>>>

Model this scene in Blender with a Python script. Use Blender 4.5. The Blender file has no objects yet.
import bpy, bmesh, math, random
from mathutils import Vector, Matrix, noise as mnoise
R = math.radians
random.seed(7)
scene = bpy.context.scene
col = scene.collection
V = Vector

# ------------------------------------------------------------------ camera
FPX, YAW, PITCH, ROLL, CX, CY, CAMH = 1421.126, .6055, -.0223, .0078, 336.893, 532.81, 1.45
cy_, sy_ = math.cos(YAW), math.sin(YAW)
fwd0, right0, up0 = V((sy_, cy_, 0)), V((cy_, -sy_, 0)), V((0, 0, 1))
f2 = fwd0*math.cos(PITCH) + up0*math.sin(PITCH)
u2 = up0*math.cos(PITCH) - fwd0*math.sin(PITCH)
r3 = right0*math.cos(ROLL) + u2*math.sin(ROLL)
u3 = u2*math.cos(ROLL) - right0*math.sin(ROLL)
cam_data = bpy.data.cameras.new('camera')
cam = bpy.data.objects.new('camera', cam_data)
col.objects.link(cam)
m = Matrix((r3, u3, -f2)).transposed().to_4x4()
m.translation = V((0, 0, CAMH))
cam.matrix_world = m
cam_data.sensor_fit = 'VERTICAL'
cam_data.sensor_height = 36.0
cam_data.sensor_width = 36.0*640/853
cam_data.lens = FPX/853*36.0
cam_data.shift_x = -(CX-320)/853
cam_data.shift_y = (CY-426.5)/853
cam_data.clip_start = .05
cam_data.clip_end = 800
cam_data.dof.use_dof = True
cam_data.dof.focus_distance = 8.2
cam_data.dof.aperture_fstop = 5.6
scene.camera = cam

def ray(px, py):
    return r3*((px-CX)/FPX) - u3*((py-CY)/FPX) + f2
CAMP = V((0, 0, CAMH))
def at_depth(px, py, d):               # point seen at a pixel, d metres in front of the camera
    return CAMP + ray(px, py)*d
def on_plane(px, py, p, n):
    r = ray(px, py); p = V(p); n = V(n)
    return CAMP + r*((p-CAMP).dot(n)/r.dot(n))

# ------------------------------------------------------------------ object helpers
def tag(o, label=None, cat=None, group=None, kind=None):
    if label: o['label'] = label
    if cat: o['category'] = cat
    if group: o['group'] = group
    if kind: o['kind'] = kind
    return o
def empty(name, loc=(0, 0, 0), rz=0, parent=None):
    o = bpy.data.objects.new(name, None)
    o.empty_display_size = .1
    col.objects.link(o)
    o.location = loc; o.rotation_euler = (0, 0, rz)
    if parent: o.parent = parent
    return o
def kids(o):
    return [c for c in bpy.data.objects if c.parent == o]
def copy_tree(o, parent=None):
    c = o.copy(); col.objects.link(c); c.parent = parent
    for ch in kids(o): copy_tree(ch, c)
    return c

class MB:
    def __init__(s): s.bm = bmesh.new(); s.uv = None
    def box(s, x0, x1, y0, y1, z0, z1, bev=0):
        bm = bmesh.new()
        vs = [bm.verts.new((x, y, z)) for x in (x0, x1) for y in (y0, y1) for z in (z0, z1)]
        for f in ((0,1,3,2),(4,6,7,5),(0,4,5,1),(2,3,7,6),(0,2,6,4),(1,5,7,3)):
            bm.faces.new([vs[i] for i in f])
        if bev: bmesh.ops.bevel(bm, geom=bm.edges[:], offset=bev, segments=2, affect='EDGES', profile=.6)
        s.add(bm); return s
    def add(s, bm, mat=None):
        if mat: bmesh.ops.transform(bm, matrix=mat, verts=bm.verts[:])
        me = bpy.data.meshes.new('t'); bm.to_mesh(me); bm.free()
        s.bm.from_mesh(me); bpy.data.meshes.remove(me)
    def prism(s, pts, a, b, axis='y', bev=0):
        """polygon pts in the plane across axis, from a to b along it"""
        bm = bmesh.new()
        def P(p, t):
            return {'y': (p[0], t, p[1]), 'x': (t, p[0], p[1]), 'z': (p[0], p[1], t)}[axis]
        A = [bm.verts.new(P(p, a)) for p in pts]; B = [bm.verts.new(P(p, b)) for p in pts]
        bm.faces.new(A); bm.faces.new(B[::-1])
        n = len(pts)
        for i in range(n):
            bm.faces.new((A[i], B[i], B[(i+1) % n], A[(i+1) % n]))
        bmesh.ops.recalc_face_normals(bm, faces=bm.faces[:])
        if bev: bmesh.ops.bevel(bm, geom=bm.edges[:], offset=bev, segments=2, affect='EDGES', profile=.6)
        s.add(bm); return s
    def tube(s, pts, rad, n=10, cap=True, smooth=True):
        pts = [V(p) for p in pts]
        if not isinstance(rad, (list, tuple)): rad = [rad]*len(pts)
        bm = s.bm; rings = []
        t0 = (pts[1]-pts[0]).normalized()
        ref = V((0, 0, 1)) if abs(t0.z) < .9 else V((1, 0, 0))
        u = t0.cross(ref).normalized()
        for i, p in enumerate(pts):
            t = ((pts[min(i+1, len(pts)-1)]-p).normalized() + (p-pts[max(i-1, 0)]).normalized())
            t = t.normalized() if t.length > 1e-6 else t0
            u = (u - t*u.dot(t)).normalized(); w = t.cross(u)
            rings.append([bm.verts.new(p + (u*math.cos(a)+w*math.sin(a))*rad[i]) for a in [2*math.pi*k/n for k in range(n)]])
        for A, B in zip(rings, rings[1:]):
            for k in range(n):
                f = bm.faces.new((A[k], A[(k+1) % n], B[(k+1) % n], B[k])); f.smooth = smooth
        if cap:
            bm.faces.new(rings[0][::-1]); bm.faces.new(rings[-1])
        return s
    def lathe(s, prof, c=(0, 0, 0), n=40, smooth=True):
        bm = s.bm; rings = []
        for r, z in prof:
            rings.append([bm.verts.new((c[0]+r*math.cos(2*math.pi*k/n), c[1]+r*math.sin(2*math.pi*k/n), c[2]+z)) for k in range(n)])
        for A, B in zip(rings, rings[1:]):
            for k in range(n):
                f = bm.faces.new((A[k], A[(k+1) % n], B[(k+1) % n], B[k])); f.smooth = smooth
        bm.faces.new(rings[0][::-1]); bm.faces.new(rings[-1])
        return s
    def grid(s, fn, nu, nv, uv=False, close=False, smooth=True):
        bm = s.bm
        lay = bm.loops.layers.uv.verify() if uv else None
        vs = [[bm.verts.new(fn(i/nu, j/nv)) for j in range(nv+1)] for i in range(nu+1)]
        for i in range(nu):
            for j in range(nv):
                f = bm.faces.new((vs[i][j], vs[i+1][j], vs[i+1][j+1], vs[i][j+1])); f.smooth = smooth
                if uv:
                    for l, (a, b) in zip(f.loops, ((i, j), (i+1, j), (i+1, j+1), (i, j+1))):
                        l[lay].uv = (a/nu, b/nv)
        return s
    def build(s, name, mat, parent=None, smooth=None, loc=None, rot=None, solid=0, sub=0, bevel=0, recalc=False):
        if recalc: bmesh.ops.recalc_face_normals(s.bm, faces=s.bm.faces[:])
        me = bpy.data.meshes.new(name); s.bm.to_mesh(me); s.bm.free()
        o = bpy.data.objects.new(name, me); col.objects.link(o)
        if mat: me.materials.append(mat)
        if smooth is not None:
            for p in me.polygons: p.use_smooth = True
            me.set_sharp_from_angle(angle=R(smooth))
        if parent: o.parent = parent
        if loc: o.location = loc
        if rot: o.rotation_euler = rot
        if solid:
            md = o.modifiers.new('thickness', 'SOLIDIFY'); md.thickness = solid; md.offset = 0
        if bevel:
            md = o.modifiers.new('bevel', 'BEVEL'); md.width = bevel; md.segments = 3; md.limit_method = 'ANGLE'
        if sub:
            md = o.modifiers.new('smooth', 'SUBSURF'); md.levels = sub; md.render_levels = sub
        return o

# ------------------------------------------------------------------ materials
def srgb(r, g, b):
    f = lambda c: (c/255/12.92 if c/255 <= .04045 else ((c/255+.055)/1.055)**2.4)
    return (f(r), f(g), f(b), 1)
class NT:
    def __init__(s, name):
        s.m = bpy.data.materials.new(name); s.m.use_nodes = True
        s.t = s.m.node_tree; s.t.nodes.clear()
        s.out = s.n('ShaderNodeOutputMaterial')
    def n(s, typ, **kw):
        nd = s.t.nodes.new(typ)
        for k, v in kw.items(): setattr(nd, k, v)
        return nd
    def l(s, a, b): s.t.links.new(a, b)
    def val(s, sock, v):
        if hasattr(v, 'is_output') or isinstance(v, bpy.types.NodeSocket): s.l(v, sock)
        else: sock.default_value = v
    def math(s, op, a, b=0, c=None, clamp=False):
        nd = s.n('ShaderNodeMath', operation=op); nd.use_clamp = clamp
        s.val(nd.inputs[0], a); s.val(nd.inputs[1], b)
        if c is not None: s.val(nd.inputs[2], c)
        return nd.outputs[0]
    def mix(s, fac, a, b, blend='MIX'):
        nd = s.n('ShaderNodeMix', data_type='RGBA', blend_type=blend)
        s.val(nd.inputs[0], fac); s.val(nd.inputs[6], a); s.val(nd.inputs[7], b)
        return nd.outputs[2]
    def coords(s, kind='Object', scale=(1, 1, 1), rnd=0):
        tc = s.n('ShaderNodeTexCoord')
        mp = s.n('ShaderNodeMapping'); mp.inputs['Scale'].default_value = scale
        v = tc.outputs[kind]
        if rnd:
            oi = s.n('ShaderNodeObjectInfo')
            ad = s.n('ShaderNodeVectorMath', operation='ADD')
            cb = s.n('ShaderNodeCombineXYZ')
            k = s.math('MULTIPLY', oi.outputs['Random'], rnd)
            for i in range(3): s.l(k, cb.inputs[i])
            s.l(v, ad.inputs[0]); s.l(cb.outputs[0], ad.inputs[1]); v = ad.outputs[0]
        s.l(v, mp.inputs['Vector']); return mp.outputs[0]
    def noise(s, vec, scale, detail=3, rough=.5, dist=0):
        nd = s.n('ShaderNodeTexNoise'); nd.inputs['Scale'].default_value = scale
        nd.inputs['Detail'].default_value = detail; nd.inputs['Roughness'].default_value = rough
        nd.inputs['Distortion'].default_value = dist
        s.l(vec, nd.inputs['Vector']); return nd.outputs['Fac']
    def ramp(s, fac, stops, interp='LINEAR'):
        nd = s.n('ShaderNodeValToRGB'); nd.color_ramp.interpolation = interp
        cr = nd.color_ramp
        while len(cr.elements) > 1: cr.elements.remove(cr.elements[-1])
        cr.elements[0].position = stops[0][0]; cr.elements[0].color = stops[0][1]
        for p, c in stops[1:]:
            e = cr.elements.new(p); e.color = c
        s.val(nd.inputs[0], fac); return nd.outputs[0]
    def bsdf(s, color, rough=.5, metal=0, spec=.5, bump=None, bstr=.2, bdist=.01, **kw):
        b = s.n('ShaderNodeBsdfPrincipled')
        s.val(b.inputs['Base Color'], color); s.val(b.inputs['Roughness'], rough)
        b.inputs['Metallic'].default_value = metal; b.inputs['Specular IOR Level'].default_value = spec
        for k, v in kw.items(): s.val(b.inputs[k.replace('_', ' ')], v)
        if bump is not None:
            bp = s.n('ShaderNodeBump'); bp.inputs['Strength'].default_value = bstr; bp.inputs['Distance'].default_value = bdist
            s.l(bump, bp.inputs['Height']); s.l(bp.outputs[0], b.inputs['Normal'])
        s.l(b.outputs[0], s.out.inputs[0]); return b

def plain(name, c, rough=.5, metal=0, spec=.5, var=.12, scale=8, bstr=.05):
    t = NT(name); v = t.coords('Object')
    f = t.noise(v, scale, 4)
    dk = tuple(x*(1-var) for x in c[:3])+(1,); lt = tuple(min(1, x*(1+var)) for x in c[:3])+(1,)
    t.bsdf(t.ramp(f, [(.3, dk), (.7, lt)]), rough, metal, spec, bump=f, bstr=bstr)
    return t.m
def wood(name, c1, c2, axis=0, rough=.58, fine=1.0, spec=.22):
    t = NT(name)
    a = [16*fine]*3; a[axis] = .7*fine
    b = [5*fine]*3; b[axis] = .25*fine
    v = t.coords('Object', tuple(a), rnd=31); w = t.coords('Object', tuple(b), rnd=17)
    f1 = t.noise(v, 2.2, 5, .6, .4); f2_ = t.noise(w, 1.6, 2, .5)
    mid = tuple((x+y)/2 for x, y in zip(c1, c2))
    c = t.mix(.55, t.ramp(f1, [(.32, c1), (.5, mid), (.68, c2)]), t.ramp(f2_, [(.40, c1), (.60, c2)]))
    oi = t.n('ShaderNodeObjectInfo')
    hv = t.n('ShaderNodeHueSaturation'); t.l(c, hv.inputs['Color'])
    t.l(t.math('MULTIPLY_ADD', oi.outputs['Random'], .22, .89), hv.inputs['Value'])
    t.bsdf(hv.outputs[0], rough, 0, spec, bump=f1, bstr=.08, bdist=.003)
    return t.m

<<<

> _What is required_
Provide the number of lines containing the string "scene", with no other output.

> _The result_
4